What you should do ▸ Repeat the listing that follows, character for character, minus the pictures.

Recorded data ▸
================================

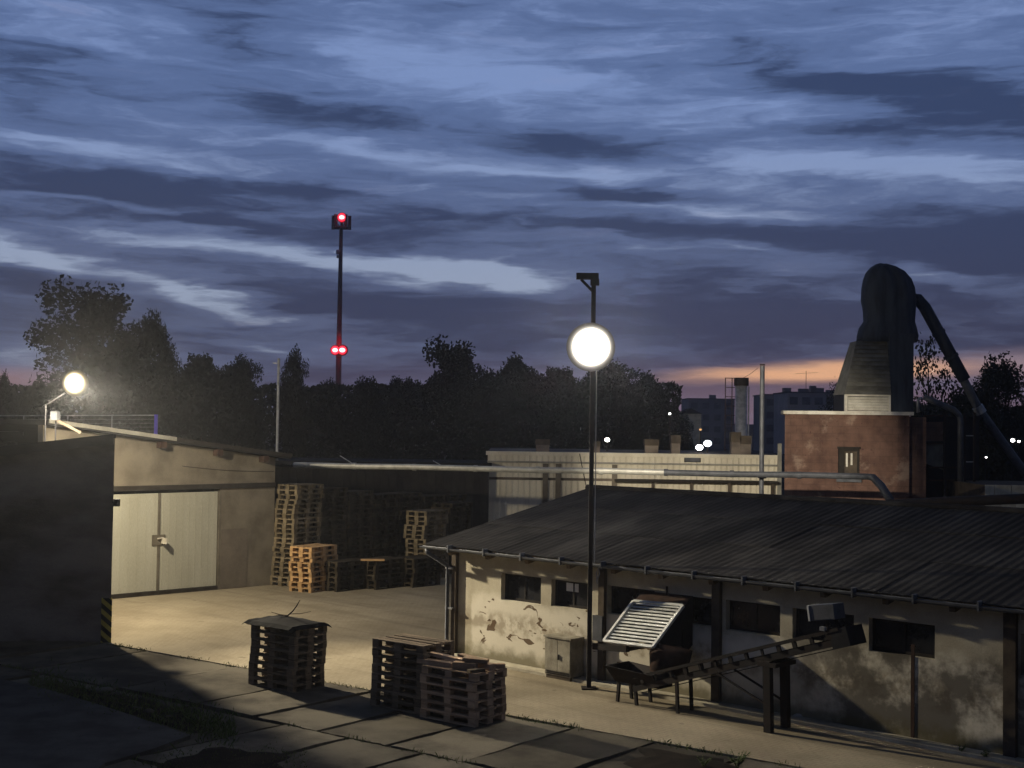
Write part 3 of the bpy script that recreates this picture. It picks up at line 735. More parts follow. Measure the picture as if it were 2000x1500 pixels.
# ------------------------------------------------------------------ near building on the left
NB0 = G(215, 1255)
nb = thing('corner_store', 'dark windowless building with sloping roof at the left edge of the yard', 'building', NB0, 0)
foot = [(-7.6, .05), (0, 0), (-4.0, 5.6), (-8.6, 5.6)]
def NZ(x): return 4.50 + .125 * x
m2 = MB(); n_ = 4
m2.add([(p[0], p[1], -.05) for p in foot] + [(p[0], p[1], NZ(p[0])) for p in foot], [(3, 2, 1, 0), (4, 5, 6, 7)] + [(i, (i + 1) % 4, 4 + (i + 1) % 4, 4 + i) for i in range(4)])
m2.build('wall', M['dark_plaster'], nb)
rf = [(-8.0, -.22), (.03, -.22), (.03, -.02), (-4.02, 5.7), (-9.0, 5.9)]
m2 = MB(); k = len(rf)
m2.add([(p[0], p[1], NZ(p[0]) + .005) for p in rf] + [(p[0], p[1], NZ(p[0]) + .10) for p in rf], [tuple(range(k - 1, -1, -1)), tuple(range(k, 2 * k))] + [(i, (i + 1) % k, k + (i + 1) % k, k + i) for i in range(k)])
m2.build('roof', M['roof_felt'], nb)
m2 = MB(); m2.add([(-8, -.265, NZ(-8) - .12), (.04, -.265, NZ(.04) - .12), (.04, -.265, NZ(.04) + .07), (-8, -.265, NZ(-8) + .07), (-8, -.222, NZ(-8) - .12), (.04, -.222, NZ(.04) - .12), (.04, -.222, NZ(.04) + .07), (-8, -.222, NZ(-8) + .07)],
                  [(0, 1, 2, 3), (7, 6, 5, 4), (0, 4, 5, 1), (1, 5, 6, 2), (2, 6, 7, 3), (3, 7, 4, 0)])
m2.build('fascia', M['frame_dark'], nb)
MB().box2((-.20, -.03, .0), (.025, .0, .98)).build('corner_guard', M['chevron'], nb)
nl = D(233, 983, 29.3) - NB0
m2 = MB(); m2.box((.09, -.05, nl.z), (.12, .12, .16)); m2.box((.02, -.05, nl.z + .02), (.06, .06, .05)); m2.build('wall_lamp', M['black_metal'], nb)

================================

Full answer ▸
Write part 3 of the bpy script that recreates this picture. It picks up at line 735. More parts follow. Measure the picture as if it were 2000x1500 pixels.
# ------------------------------------------------------------------ near building on the left
NB0 = G(215, 1255)
nb = thing('corner_store', 'dark windowless building with sloping roof at the left edge of the yard', 'building', NB0, 0)
foot = [(-7.6, .05), (0, 0), (-4.0, 5.6), (-8.6, 5.6)]
def NZ(x): return 4.50 + .125 * x
m2 = MB(); n_ = 4
m2.add([(p[0], p[1], -.05) for p in foot] + [(p[0], p[1], NZ(p[0])) for p in foot], [(3, 2, 1, 0), (4, 5, 6, 7)] + [(i, (i + 1) % 4, 4 + (i + 1) % 4, 4 + i) for i in range(4)])
m2.build('wall', M['dark_plaster'], nb)
rf = [(-8.0, -.22), (.03, -.22), (.03, -.02), (-4.02, 5.7), (-9.0, 5.9)]
m2 = MB(); k = len(rf)
m2.add([(p[0], p[1], NZ(p[0]) + .005) for p in rf] + [(p[0], p[1], NZ(p[0]) + .10) for p in rf], [tuple(range(k - 1, -1, -1)), tuple(range(k, 2 * k))] + [(i, (i + 1) % k, k + (i + 1) % k, k + i) for i in range(k)])
m2.build('roof', M['roof_felt'], nb)
m2 = MB(); m2.add([(-8, -.265, NZ(-8) - .12), (.04, -.265, NZ(.04) - .12), (.04, -.265, NZ(.04) + .07), (-8, -.265, NZ(-8) + .07), (-8, -.222, NZ(-8) - .12), (.04, -.222, NZ(.04) - .12), (.04, -.222, NZ(.04) + .07), (-8, -.222, NZ(-8) + .07)],
                  [(0, 1, 2, 3), (7, 6, 5, 4), (0, 4, 5, 1), (1, 5, 6, 2), (2, 6, 7, 3), (3, 7, 4, 0)])
m2.build('fascia', M['frame_dark'], nb)
MB().box2((-.20, -.03, .0), (.025, .0, .98)).build('corner_guard', M['chevron'], nb)
nl = D(233, 983, 29.3) - NB0
m2 = MB(); m2.box((.09, -.05, nl.z), (.12, .12, .16)); m2.box((.02, -.05, nl.z + .02), (.06, .06, .05)); m2.build('wall_lamp', M['black_metal'], nb)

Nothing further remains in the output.